Edmund Capon AM, OBE, who has steered the Art Gallery of NSW to national and international pre-eminence, is at the point of departure.

Having served as director for the past 30 years, Capon is reportedly planning to leave the gallery early in the new year.

A rabid Chelsea supporter and former chairman of Sydney FC, Capon has decided to spend the next few years lecturing, writing and traveling and making greater use of his second home in Italy.

Recruited from London’s Victoria and Albert Museum by the Wran Government in 1978, Capon has made a seminal contribution to the arts. A renowned Chinese art specialist, his crowning achievement was the addition of the Asian wing at the gallery.

During his record tenure, Capon has encouraged well known artists and the private corporate sector to contribute to the gallery’s collection and its blockbuster exhibitions to establish emphatically its worldwide reputation. He has been less successful with his Labor masters who have talked loudly about their commitment to the arts but have a history of squeezing the gallery’s funding.

Perhaps it is an urban legend, but former treasurer Michael Costa is alleged to have attended a meeting of the gallery’s blue chip board of trustees and shocked them with this parting jibe: “I hope you realise that if this place burns down we aren’t going to build another one.”

In September the gallery announced that it was making its biggest-ever acquisition — Paul Cezanne’s landscape Bords De La Marne for $16.2 million — to mark Capon’s 30th year in charge.

Artist Margaret Olley gave $1 million, the trustees and other sponsors donated several million and a large group of artists donated paintings which went under the hammer on October 27. But still short of $1.7 million, the gallery has decided to sell two paintings — Brett Whiteley’s Balmoral and John Perceval’s Pleasure Craft — at Sotheby’s in Melbourne on November 24.

The unusual dispatch of two works by local artists to fund the 1888 Cezanne masterpiece has raised eyebrows among snobs and purists who believe the Whiteley and Perceval should be kept, even if they remain unseen in storage.

The simple explanation is that purchase of the Cezanne, the first to go into the gallery’s collection, has a deadline: the sale must be done and dusted by year’s end so that Capon can make an elegant exit.

Meanwhile, the Labor Government philistines can be expected to hire highly-paid head hunters to find a successor.
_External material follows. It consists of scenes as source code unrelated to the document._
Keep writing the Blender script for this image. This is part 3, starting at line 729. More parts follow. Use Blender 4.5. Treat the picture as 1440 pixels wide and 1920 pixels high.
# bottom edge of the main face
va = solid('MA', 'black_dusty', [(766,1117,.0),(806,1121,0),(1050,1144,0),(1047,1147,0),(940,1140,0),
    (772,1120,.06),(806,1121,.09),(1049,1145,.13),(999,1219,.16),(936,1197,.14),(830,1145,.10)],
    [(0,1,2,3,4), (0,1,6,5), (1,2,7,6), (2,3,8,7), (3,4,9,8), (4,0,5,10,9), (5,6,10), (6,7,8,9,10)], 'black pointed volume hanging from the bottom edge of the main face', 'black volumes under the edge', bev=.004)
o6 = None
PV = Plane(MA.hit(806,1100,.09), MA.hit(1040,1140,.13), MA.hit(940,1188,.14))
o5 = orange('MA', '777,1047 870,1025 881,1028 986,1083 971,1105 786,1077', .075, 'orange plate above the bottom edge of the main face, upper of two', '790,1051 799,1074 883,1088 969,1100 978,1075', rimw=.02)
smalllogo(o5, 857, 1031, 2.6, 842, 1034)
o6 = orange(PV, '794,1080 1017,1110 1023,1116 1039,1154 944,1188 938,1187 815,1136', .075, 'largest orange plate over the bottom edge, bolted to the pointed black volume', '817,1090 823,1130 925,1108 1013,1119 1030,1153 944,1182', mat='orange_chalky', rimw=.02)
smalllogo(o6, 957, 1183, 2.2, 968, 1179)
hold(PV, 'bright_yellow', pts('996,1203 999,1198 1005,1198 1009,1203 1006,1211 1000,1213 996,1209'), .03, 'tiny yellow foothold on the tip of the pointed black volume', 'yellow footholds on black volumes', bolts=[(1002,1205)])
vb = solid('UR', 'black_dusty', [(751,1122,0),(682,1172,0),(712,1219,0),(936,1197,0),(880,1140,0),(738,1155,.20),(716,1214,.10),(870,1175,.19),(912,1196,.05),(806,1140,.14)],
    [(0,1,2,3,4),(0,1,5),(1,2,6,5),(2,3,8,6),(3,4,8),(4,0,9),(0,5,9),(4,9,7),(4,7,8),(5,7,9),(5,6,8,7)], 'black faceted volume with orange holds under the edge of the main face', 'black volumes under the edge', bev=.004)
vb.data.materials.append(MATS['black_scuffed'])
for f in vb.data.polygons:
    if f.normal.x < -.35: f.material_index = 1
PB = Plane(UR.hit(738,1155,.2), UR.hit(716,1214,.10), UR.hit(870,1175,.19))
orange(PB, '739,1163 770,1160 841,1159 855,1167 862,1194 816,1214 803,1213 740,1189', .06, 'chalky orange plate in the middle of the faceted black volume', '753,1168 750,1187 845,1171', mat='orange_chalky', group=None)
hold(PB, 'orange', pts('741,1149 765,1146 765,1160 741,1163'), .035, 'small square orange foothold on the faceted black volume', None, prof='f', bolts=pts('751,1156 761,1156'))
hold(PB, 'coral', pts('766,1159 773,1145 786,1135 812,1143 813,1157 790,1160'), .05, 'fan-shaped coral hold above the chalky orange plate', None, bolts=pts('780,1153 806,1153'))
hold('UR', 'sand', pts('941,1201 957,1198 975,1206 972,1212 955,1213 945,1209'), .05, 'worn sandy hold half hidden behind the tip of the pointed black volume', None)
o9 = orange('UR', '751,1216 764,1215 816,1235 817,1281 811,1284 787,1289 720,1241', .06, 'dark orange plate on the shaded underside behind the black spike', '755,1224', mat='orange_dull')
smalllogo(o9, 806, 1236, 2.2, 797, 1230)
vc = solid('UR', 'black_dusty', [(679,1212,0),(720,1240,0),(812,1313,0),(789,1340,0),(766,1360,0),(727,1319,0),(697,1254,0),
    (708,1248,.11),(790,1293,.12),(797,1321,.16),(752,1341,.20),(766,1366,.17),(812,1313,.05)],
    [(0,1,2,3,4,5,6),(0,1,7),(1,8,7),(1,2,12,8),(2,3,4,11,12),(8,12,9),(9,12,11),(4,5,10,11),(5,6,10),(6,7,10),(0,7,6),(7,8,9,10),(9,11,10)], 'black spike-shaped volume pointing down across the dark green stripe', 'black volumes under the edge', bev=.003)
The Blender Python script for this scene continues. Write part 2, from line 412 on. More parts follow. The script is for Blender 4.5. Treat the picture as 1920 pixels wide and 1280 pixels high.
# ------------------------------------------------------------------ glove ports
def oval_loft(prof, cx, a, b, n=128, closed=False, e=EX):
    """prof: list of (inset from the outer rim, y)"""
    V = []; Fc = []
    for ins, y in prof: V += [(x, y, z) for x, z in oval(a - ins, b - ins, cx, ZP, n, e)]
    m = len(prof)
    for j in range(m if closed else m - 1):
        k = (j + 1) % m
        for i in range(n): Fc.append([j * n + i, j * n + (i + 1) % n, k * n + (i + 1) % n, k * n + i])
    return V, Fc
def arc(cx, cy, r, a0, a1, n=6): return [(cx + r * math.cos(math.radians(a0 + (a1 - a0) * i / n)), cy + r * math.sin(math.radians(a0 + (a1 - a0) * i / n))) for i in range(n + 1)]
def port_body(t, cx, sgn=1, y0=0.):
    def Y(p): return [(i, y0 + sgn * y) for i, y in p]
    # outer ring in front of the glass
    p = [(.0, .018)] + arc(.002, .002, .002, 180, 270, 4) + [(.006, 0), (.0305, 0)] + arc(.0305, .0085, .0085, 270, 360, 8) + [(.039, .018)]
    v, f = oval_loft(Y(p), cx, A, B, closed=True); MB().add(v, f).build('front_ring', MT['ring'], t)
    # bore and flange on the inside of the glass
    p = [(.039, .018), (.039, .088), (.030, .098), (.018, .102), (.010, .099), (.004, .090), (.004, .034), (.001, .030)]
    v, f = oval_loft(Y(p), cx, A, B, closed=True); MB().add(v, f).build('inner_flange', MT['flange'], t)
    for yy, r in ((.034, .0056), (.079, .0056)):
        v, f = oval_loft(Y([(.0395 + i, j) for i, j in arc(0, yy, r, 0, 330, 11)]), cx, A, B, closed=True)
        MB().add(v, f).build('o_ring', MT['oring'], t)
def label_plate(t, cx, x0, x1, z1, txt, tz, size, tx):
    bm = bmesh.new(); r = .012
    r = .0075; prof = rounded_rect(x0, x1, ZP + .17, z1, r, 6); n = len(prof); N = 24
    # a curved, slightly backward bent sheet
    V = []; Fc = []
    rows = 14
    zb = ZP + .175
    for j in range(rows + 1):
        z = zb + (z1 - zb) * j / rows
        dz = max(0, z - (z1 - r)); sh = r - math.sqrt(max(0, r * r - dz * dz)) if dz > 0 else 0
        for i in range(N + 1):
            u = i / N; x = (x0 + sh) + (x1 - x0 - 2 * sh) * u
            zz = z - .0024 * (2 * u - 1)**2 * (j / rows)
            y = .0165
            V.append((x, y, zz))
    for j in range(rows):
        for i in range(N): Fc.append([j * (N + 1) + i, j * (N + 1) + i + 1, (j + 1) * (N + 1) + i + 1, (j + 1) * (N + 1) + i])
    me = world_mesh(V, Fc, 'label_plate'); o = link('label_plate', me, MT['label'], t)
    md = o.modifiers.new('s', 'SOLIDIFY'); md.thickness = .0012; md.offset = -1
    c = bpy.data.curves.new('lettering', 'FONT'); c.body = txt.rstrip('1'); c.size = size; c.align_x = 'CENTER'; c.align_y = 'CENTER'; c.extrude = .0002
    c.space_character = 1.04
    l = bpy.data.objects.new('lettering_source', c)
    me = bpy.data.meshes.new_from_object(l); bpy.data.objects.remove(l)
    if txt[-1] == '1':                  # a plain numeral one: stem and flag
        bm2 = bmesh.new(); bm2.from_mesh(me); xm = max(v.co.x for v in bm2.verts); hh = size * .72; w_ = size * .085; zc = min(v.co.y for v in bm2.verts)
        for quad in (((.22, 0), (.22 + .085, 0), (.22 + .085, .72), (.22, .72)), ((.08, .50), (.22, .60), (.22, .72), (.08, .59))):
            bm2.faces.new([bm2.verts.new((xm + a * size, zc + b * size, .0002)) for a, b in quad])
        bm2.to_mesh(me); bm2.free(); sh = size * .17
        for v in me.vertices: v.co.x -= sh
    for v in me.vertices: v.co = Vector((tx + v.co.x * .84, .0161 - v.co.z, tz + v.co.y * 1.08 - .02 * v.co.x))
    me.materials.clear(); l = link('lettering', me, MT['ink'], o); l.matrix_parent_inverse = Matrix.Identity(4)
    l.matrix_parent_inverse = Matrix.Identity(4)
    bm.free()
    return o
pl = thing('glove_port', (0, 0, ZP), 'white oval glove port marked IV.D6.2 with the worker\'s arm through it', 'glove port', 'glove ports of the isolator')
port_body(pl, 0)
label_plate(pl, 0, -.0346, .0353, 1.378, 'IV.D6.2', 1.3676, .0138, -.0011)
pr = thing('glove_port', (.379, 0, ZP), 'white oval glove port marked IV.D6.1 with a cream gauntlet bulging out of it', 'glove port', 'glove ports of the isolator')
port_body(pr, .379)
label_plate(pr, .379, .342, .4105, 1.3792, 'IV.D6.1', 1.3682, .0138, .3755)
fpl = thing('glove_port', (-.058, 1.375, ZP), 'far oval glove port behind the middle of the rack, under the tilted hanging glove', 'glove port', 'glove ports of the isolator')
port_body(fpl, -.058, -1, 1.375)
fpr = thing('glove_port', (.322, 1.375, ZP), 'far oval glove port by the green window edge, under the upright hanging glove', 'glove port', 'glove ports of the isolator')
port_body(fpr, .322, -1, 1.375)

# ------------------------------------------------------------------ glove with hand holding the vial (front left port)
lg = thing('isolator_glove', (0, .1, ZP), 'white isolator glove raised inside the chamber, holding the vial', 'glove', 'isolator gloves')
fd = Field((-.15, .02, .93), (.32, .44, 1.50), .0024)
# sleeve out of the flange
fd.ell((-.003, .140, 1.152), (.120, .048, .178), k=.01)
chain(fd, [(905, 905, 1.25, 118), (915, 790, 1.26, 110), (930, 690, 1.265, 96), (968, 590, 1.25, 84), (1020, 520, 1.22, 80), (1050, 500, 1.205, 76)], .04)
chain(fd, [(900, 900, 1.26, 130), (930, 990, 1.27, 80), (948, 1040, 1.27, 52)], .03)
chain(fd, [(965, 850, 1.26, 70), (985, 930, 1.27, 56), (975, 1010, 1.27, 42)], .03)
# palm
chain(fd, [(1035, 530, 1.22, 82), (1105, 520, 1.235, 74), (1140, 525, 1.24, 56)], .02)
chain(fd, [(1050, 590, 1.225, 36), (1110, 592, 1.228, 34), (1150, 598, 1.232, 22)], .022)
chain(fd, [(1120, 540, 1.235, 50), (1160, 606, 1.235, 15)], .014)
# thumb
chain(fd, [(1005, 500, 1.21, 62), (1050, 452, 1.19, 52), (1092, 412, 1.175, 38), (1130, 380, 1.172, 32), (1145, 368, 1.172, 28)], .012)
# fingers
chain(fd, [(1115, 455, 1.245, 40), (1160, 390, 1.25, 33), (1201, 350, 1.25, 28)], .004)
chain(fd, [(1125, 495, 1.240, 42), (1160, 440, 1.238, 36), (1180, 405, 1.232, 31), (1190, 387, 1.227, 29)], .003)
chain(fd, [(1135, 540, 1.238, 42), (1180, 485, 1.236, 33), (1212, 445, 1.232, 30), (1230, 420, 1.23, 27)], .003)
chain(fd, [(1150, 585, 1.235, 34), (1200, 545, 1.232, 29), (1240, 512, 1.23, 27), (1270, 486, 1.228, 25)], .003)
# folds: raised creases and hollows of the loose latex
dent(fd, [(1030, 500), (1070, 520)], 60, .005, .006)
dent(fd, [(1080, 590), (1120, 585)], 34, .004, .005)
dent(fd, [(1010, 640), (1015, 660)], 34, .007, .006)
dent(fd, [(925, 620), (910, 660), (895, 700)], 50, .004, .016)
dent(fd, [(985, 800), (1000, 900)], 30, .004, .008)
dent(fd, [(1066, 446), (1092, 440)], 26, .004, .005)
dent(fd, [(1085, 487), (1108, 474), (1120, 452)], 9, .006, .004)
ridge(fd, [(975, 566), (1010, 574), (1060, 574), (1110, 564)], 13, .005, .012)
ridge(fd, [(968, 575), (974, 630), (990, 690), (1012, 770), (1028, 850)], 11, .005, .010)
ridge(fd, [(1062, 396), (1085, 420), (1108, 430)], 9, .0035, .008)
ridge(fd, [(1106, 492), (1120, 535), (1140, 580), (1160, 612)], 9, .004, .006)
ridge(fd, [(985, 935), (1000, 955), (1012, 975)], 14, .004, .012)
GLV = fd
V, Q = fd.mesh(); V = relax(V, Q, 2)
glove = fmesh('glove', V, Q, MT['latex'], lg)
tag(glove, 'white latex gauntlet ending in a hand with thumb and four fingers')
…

Candidates will almost certainly be asked: “What is your attitude towards charging entrance fees to the gallery?”

Candidates who give a positive response will move to the short list; those who oppose this Thatcherite robbery will be passed over.

Capon spent years keeping the government’s bean-counters at bay. Ironically, one of the few politicians in Macquarie Street who is dedicated to keeping the gallery free of charge is Opposition leader Barry O’Farrell.